╔══
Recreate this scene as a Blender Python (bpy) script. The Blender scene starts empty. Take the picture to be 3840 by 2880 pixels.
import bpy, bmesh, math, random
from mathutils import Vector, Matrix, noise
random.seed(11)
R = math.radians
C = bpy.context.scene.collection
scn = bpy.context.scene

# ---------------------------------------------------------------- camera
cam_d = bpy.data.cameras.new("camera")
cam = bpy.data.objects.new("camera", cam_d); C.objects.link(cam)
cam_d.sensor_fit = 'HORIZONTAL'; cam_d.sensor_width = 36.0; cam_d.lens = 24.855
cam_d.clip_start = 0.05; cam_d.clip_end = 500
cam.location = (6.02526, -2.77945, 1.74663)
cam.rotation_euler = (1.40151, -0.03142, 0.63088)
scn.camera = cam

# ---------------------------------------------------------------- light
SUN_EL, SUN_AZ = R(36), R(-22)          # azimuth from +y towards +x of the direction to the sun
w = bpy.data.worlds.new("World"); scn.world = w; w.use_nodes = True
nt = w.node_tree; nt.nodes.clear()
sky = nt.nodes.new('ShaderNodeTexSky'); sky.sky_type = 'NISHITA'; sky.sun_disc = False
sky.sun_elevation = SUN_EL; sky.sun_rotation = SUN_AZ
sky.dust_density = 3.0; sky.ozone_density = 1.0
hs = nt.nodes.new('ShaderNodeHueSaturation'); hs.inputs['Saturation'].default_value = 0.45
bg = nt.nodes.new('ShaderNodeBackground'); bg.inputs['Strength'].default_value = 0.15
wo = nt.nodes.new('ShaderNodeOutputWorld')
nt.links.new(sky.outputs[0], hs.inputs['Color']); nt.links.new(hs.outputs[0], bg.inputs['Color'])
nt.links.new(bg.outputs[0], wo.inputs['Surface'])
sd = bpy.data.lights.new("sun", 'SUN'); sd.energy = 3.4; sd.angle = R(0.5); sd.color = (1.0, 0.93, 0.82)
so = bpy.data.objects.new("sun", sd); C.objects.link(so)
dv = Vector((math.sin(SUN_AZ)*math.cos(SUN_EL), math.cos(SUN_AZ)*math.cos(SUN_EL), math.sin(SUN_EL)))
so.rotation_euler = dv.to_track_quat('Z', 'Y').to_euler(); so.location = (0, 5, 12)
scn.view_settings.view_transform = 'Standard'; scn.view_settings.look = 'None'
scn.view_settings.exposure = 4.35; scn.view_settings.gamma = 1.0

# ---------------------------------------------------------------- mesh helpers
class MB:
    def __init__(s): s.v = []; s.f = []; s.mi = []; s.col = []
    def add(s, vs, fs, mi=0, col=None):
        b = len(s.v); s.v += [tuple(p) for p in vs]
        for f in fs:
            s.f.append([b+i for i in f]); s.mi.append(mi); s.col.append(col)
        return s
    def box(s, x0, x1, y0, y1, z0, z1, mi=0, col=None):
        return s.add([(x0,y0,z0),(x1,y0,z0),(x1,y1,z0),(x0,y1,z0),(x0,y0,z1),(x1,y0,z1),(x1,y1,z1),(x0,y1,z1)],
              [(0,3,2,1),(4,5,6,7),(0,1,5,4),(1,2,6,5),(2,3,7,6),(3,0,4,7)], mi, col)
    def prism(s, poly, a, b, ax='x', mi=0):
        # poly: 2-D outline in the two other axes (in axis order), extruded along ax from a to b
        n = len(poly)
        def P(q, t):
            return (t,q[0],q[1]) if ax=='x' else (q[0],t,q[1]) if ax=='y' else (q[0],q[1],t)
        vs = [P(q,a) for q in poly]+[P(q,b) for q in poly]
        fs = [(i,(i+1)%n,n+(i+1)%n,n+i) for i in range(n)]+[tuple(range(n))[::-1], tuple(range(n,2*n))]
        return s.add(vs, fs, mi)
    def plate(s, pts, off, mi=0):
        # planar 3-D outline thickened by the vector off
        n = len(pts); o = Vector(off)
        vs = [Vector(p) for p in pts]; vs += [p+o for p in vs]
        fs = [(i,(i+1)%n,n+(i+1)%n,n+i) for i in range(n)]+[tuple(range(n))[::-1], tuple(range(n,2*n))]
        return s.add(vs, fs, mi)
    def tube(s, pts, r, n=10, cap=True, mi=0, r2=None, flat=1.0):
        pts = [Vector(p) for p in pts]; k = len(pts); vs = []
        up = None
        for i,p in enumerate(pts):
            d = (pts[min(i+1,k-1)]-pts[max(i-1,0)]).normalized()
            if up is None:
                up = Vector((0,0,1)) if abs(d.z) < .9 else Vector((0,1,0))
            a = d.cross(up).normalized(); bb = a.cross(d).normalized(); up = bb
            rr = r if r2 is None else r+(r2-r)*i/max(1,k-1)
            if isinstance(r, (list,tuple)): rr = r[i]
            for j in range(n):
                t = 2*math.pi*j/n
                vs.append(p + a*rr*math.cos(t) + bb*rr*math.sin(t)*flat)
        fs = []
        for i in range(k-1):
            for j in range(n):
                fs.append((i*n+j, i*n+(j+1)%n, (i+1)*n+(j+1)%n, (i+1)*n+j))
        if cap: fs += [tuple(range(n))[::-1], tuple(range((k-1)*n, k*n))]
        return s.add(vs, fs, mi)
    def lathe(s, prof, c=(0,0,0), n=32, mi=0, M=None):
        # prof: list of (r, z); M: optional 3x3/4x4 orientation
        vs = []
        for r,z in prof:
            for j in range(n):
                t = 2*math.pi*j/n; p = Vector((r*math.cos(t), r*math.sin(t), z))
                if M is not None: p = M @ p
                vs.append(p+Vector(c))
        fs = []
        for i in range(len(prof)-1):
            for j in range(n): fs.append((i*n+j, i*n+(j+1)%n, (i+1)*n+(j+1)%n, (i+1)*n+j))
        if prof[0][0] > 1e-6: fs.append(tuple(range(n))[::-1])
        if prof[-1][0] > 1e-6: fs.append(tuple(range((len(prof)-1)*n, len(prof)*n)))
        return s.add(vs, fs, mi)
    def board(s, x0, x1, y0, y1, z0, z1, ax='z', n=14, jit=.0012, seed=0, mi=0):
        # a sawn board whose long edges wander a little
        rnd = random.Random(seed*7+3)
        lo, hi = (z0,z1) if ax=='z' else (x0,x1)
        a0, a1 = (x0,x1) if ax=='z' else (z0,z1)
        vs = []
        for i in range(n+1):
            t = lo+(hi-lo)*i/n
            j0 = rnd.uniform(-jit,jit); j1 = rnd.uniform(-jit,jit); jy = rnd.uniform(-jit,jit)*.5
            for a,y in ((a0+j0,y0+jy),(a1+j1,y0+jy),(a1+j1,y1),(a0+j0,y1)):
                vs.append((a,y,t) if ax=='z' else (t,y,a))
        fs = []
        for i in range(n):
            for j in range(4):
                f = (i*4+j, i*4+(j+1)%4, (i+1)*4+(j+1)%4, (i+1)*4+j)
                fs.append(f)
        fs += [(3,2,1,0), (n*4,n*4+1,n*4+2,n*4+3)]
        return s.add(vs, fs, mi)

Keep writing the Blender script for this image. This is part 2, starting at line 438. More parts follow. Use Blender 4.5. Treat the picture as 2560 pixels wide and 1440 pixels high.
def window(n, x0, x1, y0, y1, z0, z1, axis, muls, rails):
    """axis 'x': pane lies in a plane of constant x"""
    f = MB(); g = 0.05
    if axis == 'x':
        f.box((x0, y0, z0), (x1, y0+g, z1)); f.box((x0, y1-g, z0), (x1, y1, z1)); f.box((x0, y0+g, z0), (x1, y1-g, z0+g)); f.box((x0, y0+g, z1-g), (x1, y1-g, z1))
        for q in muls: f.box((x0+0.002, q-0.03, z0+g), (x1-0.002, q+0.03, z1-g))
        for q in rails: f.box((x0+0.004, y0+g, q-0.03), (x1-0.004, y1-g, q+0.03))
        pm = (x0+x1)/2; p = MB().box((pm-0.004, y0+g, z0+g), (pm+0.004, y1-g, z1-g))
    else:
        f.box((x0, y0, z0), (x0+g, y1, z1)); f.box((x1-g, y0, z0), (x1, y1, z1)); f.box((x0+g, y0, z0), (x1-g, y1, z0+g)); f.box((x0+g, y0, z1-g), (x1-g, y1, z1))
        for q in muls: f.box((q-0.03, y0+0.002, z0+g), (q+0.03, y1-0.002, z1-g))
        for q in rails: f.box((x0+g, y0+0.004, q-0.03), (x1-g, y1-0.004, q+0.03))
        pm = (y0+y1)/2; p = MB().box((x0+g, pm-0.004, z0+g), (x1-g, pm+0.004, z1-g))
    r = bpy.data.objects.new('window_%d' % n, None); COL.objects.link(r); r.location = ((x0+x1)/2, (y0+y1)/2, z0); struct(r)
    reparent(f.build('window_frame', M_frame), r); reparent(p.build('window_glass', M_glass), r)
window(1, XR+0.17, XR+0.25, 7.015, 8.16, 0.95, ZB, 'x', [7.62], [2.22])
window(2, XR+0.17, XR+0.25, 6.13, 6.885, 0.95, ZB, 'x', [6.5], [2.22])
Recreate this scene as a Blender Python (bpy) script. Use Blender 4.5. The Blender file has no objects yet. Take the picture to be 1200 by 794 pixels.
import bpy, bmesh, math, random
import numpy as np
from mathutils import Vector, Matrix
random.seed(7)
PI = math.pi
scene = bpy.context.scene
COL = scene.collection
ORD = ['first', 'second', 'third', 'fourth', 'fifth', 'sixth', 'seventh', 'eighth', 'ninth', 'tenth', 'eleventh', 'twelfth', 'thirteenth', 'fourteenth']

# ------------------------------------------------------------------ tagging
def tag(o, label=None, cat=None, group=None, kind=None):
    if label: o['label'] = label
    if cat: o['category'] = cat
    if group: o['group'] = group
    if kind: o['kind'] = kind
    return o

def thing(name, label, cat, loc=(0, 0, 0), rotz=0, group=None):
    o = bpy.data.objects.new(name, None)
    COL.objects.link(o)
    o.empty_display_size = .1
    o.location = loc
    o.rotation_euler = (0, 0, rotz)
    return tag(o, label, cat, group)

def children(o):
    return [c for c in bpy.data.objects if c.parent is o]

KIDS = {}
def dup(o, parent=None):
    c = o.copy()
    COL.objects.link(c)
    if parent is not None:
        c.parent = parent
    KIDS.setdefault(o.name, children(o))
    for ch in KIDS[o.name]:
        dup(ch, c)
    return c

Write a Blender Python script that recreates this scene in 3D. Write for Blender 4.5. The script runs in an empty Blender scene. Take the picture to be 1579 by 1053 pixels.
╚══
### [What the task asks]
Gather each line of the records holding the string "objects".

### [Response below]
cam = bpy.data.objects.new("camera", cam_d); C.objects.link(cam)
so = bpy.data.objects.new("sun", sd); C.objects.link(so)
    r = bpy.data.objects.new('window_%d' % n, None); COL.objects.link(r); r.location = ((x0+x1)/2, (y0+y1)/2, z0); struct(r)
Recreate this scene as a Blender Python (bpy) script. Use Blender 4.5. The Blender file has no objects yet. Take the picture to be 1200 by 794 pixels.
    o = bpy.data.objects.new(name, None)
    COL.objects.link(o)
    return [c for c in bpy.data.objects if c.parent is o]
    COL.objects.link(c)